What is TRIX Indicator | How to Use this Indicator

TRIX Indicator
TRIX is a momentum-based oscillator derived from the triple-smoothed exponential moving average of a security’s price. It was developed in the early 1980s by Jack Hutson, editor of Technical Analysis of Stocks and Commodities magazine. The main purpose of TRIX is to filter out market noise and highlight significant trends.

What it is and what it shows
The TRIX oscillates around a zero line. Its movement is similar to the Moving Average Convergence Divergence (MACD), but the method of calculation differs.

To compute TRIX:

  1. Calculate the 14-day exponential moving average (EMA) of the closing price.
  2. Calculate the EMA of the EMA just obtained.
  3. Calculate the EMA of the EMA obtained in the previous step.
  4. From the value obtained in the third EMA, subtract the previous day’s value to get the 1-day rate-of-change. This gives the TRIX value.

A signal line, which is a 9-day EMA of the TRIX, can also be plotted.

TRIX values above zero typically indicate bullish momentum, while values below zero suggest bearish momentum. A change in the direction of TRIX can be used to identify potential reversals in the price trend. The divergence between TRIX and price can also be a strong signal, similar to other momentum oscillators.

How to trade it

  1. Signal Line Crossovers: Just like the MACD, traders often look for signal line crossovers. A bullish signal is given when TRIX crosses above its signal line, and a bearish signal is given when it crosses below.
  2. Example: If TRIX rises from -0.5 to 0.3 and crosses above its signal line during this movement, this may be considered a bullish signal.

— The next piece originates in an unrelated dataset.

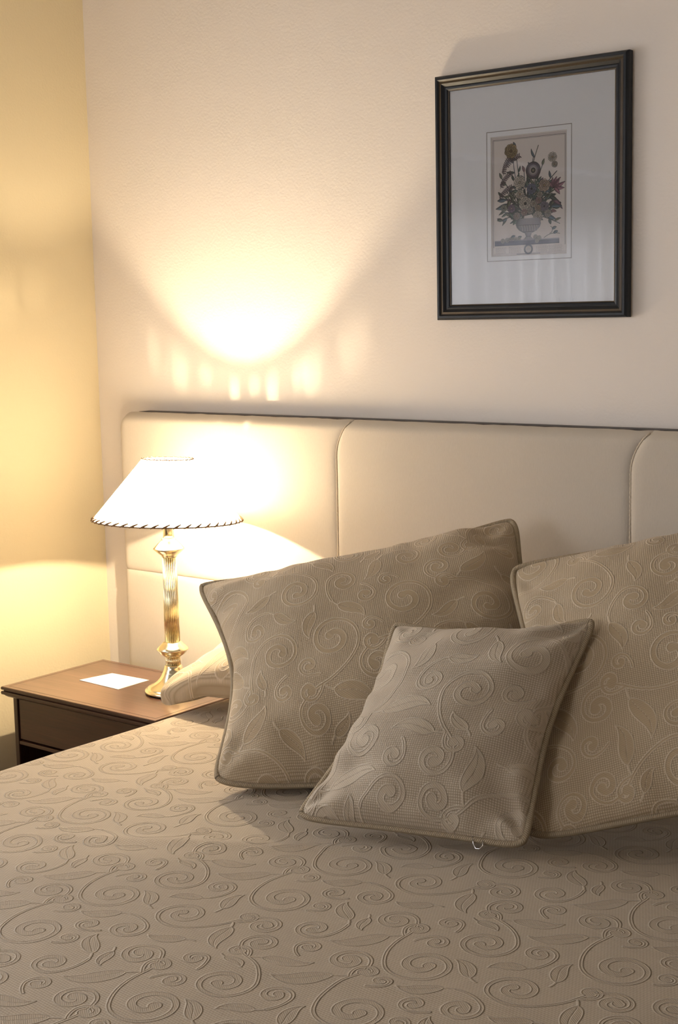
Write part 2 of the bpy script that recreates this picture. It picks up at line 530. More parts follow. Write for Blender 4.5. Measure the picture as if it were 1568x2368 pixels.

  3. Zero Line Crossovers: A buy signal is generated when TRIX crosses above the zero line, indicating a change from net negative to net positive momentum. Conversely, a sell signal is produced when TRIX crosses below the zero line.
  4. Divergences: Divergences between price and TRIX can signal potential trend reversals. If the price is making higher highs, but TRIX is making lower highs, this bearish divergence could be an early sign of an upcoming reversal. Similarly, bullish divergence can indicate a potential upward reversal.
An example of the TRIX Indicator
The TRIX indicator is a versatile tool that can be beneficial for momentum and trend-following traders. By filtering out minor price fluctuations and highlighting more significant trends, TRIX provides a clearer picture of a security’s overall momentum. As with all indicators, TRIX should be used in conjunction with other technical analysis tools to confirm signals and improve overall trading accuracy.